Before boarding a private jet to Aberdeenshire, Mr Sunak said the new rounds for drilling were “absolutely the right thing to do”.

“Even when we reach net zero in 2050 a quarter of our energy needs will still come from oil and gas, and domestic gas production has about a quarter of a third of the carbon footprint of imported gas,” he told BBC Radio Scotland.

“So not only is it better on our energy security not to rely on foreign dictators for that energy, not only is it good for jobs, particularly Scottish jobs, it is actually better for the environment because there is no point in importing stuff from half way around the world with two to three times the carbon footprint of the stuff we’ve got at home, that makes absolutely no sense.”

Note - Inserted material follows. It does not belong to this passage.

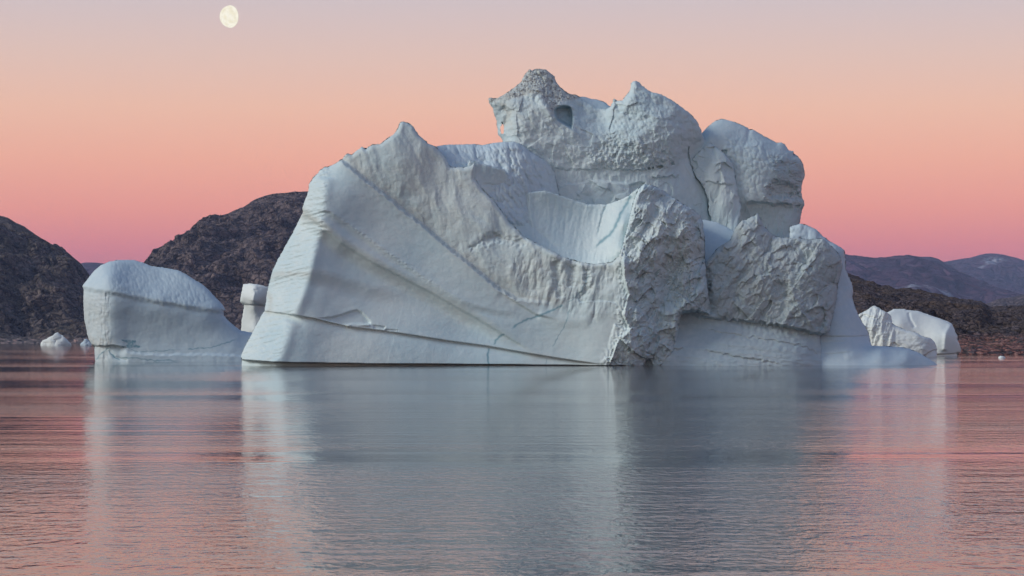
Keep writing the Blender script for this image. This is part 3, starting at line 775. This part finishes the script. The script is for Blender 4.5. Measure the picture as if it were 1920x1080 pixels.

However, his move infuriated environmentalists and some MPs, and possibly an increasing number of citizens alarmed at climate change with wildfires and very high temperatures in southern Europe and America fuelling fears over the dangers to the planet.

Baroness Jenny Jones, of the Green Party, said: “This incompetent Government has made lots of stupid and short-sighted decisions but this is the worst.

“At a time when the majority of the population accepts that climate change is happening and we have to do something about it as a nation, they are moving in entirely the wrong direction.”

Conservative MP Chris Skidmore, the Government’s former “net zero tsar”, said the plan was “on the wrong side of modern voters” and pressed for an emergency debate as soon as the House of Commons returns from recess in September.

Mr Sunak was warned last month by Britain’s climate change watchdog not to “mess around” by delaying action until after the General Election to get Britain back as a world leader in tackling climate change.

Chris Stark, chief executive of Britain’s Climate Change Committee, said the country had fallen behind other nations in the fight against global warming amid Tory infighting in Government.

Lord Zac Goldsmith, former MP for Richmond Park, resigned a few weeks ago as was minister for the international environment, slamming the Prime Minister for allegedly not being sufficiently focused on eco-issues.

In his resignation letter, the former editor of the Ecologist magazine and one of the most high profile Tories with an expertise on the environment, said: “The problem is not that the Government is hostile to the environment, it is that you, our Prime Minister, are simply uninterested.

“That signal, or lack of it, has trickled down through Whitehall and caused a kind of paralysis.”

The Prime Minister, though, on Monday argued that the new oil and gas drilling licences for the North Sea would help the UK achieve net zero carbon emissions.

Speaking on BBC Radio Scotland's Good Morning Scotland programme, he said: "Even when we reach net zero in 2050 a quarter of our energy needs will still come from oil and gas."

He said using domestic oil and gas would be better for the environment than importing it.

The NSTA, which is responsible for regulating the oil, gas and carbon storage industries, is currently running the 33rd offshore oil and gas licensing round.

They expect the first of the new licences to be awarded in the autumn, with the round expected to award over 100 licences in total.

The Government insisted that future licences will be critical to providing energy security options, unlocking carbon capture usage and storage and hydrogen opportunities – “building truly integrated offshore energy hubs that make the best use of the established infrastructure”.

Ministers also highlighted a new analysis released by the NSTA which showed that the carbon footprint of domestic gas production is around one-quarter of the carbon footprint of imported liquefied natural gas.